Notre chroniqueur a rencontré Tran Anh Hung, réalisateur de Norwegian Wood (La ballade de l'impossible), lors de son passage au Festival du nouveau cinéma, cet automne.

Tran Anh Hung, cinéaste d'origine vietnamienne installé en France depuis son adolescence, s'est fait connaître grâce à sa splendide trilogie vietnamienne: L'odeur de la papaye verte (Caméra d'or 1993 à Cannes), Cyclo (1995) et À la verticale de l'été (2000).

Après un hiatus de plus d'une décennie, en raison d'un conflit avec un producteur, on le retrouve à la barre de Norvegian Wood, à l'affiche vendredi.

Cette histoire d'amours torturés, campée dans le Japon des années 60 à l'époque des révoltes étudiantes, est une adaptation du roman sulfureux d'Haruki Murakami, La ballade de l'impossible

Qu'est-ce qui vous a attiré vers cette oeuvre de Murakami?

C'est une très belle histoire. Elle fait partie des oeuvres que j'appelle «d'expérience», qui relatent des expériences passionnantes de la vie. C'est la découverte de l'amour, puis sa perte et le chagrin. Ce sont des thèmes tellement fondamentaux dans nos vies que ça m'a bouleversé. La manière dont il décrit les personnages, avec une telle tendresse, c'est ce qui m'a séduit.

Cela a-t-il été difficile de le convaincre de vous faire confiance pour l'adaptation?

C'est lui qui a donné les règles. Il demandait simplement de pouvoir lire le scénario.

Le processus a-t-il été compliqué?

Ça a été simple. Après avoir lu une première version du scénario, il m'a donné beaucoup de notes. C'était très généreux de sa part. Il y a des éléments qu'il m'a suggérés que j'ai gardés dans le film et qui n'étaient pas dans le livre. Après, il m'a dit: «Fais le film que tu as envie de faire.» Je ne l'ai revu qu'une fois après avoir monté le film, lorsque j'ai eu envie d'avoir son avis. Il m'a fait d'autres remarques dont j'ai tenu compte. Mais ce n'était pas un contrat. Il aime beaucoup le film.

Comment votre film se distingue-t-il du roman?

C'est forcément différent parce que c'est une autre approche. J'espère simplement que les émotions évoquées sont intactes. Je cherche dans un film à provoquer une émotion que seul le cinéma peut susciter. Il y a beaucoup de choses que j'ai dû supprimer du livre parce que dans un film, cela aurait été répétitif ou ça nous aurait fait sortir de la psychologie du personnage principal.

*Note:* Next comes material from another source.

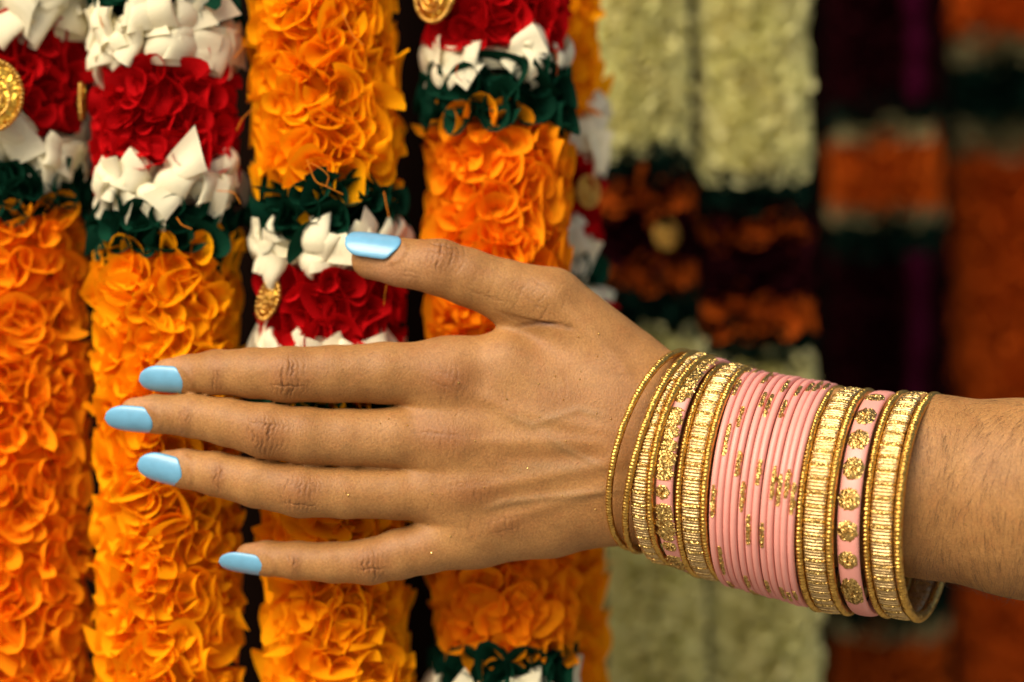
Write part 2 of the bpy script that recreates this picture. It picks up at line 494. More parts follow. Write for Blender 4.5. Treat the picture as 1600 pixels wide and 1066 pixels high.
def garland(label, group, xt, xb, z, rad, sections, pitch=37, loose=True, size=1.0, seed=0, individual=280, arc=105, funnels=0.0):
    """xt, xb: where the axis crosses the top and the bottom of the picture; rad: seen radius; sections: (y0, y1, fabric, size)"""
    r = random.Random(seed)
    kz = 1 - z / DP
    top = H(xt, 0, z); bot = H(xb, 1066, z)
    ax = (bot - top) / 1066.0                      # hand units per picture row
    al = np.linalg.norm(ax); axd = ax / al
    R = rad * kz
    base = h2w(bot + ax * 140)
    root = bpy.data.objects.new("garland", None)
    col.objects.link(root)
    root.location = base
    root.empty_display_size = 0.02
    tag(root, label, "garland", group)
    toward = np.array([0, 0, 1.0])
    side = np.cross(axd, toward); side /= np.linalg.norm(side)
    if side[0] < 0: side = -side
    toward = np.cross(side, axd); toward = toward if toward[2] > 0 else -toward
    # string through the middle
    v, q = tube(h2w(np.array([top - ax * 140, top, bot, bot + ax * 140])) - base, 6 * S, 6)
    add("string", mesh_np("string", v, q, M["red_thread"]), root)
    cand = []
    parts = []
    for (y0, y1, mat, ps, extra) in sections:
        core_r = R * (0.64 if y1 - y0 > 200 else 0.72)
        an = np.linspace(0, 2 * math.pi, 22, endpoint=False)
        ny = max(3, int((y1 - y0) / 14))
        ys = np.linspace(y0, y1, ny)
        rr = core_r * (1 + 0.05 * nrg.randn(ny, 22))
        if ny > 2: rr[0] *= 0.85; rr[-1] *= 0.85
        P = (top + ax * ys[:, None])[:, None] + rr[..., None] * (np.sin(an)[None, :, None] * side + np.cos(an)[None, :, None] * toward)
        nm = {"orange": "orange_ruffle", "tangerine": "orange_ruffle", "red": "red_ruffle", "white": "cream_ruffle", "green": "green_ruffle", "shaded_green": "green_ruffle",
              "pale": "lime_ruffle", "maroon": "maroon_ruffle", "magenta": "magenta_ruffle", "rust": "rust_ruffle", "shaded_cream": "shaded_cream_ruffle", "ember": "rust_ruffle"}[mat]
        core = add(nm, mesh_np(nm, h2w(P.reshape(-1, 3)) - base, grid_faces(ny, 22, wrap_v=True), M[mat]), root)
        parts.append((core, mat))
        pt = pitch * ps * (0.78 if mat == "white" else 0.85 if mat == "green" else 1.0 if y1 - y0 > 200 else 0.82)
        nrow = max(1, int(round((y1 - y0) * al / pt / 0.92)))
        for k in range(nrow):
            yy = y0 + (k + 0.5) * (y1 - y0) / nrow
            na = int(math.radians(2 * arc) * R / pt)
            for m_ in range(na):
                f = math.radians(-arc + 2 * arc * (m_ + (0.5 if k % 2 else 0.0) + r.uniform(-0.32, 0.32)) / na)
                y = yy + r.uniform(-0.33, 0.33) * pt / al * (1.0 if y1 - y0 > 200 else 0.5)
                out = math.sin(f) * side + math.cos(f) * toward
                tan = math.cos(f) * side - math.sin(f) * toward
                # lean
                o2 = out + r.gauss(0, 0.16) * tan + (r.gauss(0.08, 0.15) if y1 - y0 > 200 else r.gauss(0.0, 0.08)) * axd
                o2 /= np.linalg.norm(o2)
                t2 = tan - o2 * tan.dot(o2); t2 /= np.linalg.norm(t2)
                a2 = np.cross(t2, o2)
                rot = r.uniform(0, 6.283) if mat != "white" else r.uniform(-0.75, 0.75) + (math.pi if r.random() < 0.5 else 0.0)
                t3, a3 = t2 * math.cos(rot) + a2 * math.sin(rot), a2 * math.cos(rot) - t2 * math.sin(rot)
                vi = r.choice(SOFT) if mat == "white" else r.choice(CONES) if r.random() < funnels else r.choice(GATHERED)
                w = (1.15 if vi < 40 and KINDS[vi % 10] == 5 else 1.0) * pt * r.uniform(1.35, 1.95) * size * (1.24 if mat == 'white' else 1.15 if mat == 'green' else 1.0)
                rin = R * r.uniform(0.46, 0.56)
                ln = (R * r.uniform(0.81, 0.94) * (1 + extra) - rin) / 1.02
                p0 = top + ax * y + out * rin
                px, py = project(p0 + o2 * ln)
                cand.append((abs(f), px, py, core, mat, p0, t3 * w, o2 * ln, a3 * w, vi))
    seen = [c for c in cand if c[0] < math.radians(78) and -25 < c[1] < 1625 and -30 < c[2] < 1096 and not behind_hand(c[1], c[2])]
    seen.sort(key=lambda c: c[0])
    chosen = set(id(c) for c in seen[:individual])
    bags = {}
    for c in cand:
        f, px, py, core, mat, p0, t, o, a, vi = c
        # hand units -> world: (x, down, near) -> (x, -near, -down)
        W = lambda d: Vector((d[0] * S, -d[2] * S, -d[1] * S))
        mw = Matrix.Identity(4)
        tw, ow, aw = W(t), W(o), W(a)
        for q_ in range(3):
            mw[q_][0], mw[q_][1], mw[q_][2] = tw[q_], ow[q_], aw[q_]
        loc = h2w(p0) - base
        for q_ in range(3): mw[q_][3] = loc[q_]
        if id(c) in chosen:
            ob = bpy.data.objects.new("petal", petal_data(mat, vi))
            col.objects.link(ob)
            ob.parent = core
            ob.matrix_local = mw
        else:
            b = bags.setdefault(core.name, (Bag(), core, mat))[0]
            A = np.array(mw)
            b.put(PET[vi][0] @ A[:3, :3].T + A[:3, 3], PET[vi][1])
    for b, core, mat in bags.values():
        fo = add("petal_mass", b.mesh("petal_mass", M[mat]), core)
        fo["kind"] = "stuff"
    fr = dict(top=top, ax=ax, side=side, toward=toward, R=R, base=base, root=root)
    return fr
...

Certains ont trouvé la sexualité plus crue dans le roman que dans le film. Vous restez davantage dans l'évocation...

Oui. C'est très différent. La sexualité me pose toujours problème au cinéma. Ce n'est pas une question de pudeur. Quand on filme, il y a toujours un angle qui cache quelque chose. Du coup, l'image que l'on voit n'est plus innocente. On sent trop le calcul. Ce n'était pas envisageable pour moi. Heureusement, j'ai été aidé par l'histoire elle-même. Dans le livre, chaque fois que les personnages font l'amour, il y a tellement de problèmes psychologiques que je me suis concentré sur ce qui se passe dans leur tête. Naturellement, j'ai filmé ces visages en souhaitant que ce soit le plus sensuel possible. Mais j'ai cherché effectivement à éviter la nudité parce que c'est trop calculé comme image. On perd de l'innocence.

Vous faites un film qui se déroule dans un Japon d'une autre époque. Était-ce un défi?

Je suis familier avec la culture japonaise. J'aime le cinéma japonais. À l'époque, je lisais absolument tout ce qui se traduisait en littérature japonaise, en France. Mais plus on est familier avec cette culture, moins on peut dire qu'on la connaît, car elle reste assez mystérieuse.

On vous présente souvent comme le cinéaste emblématique du Vietnam, que vous avez quitté à 13 ans. Êtes-vous à l'aise avec cette étiquette?

Ce n'est pas une position qui me gêne, mais je suis extrêmement fuyant par rapport à ça. Je ne fréquente pas le milieu du cinéma, ni en France, ni au Vietnam. Je fréquente des peintres, des musiciens. Je me sens un peu à l'écart et j'aime bien rester ainsi. Je ne veux pas me sentir dans le confort d'une famille. Plutôt être orphelin. Un sentiment d'inconfort qui vous tient en éveil. J'ai besoin de cet éveil-là pour être plus incisif dans ce que je fais.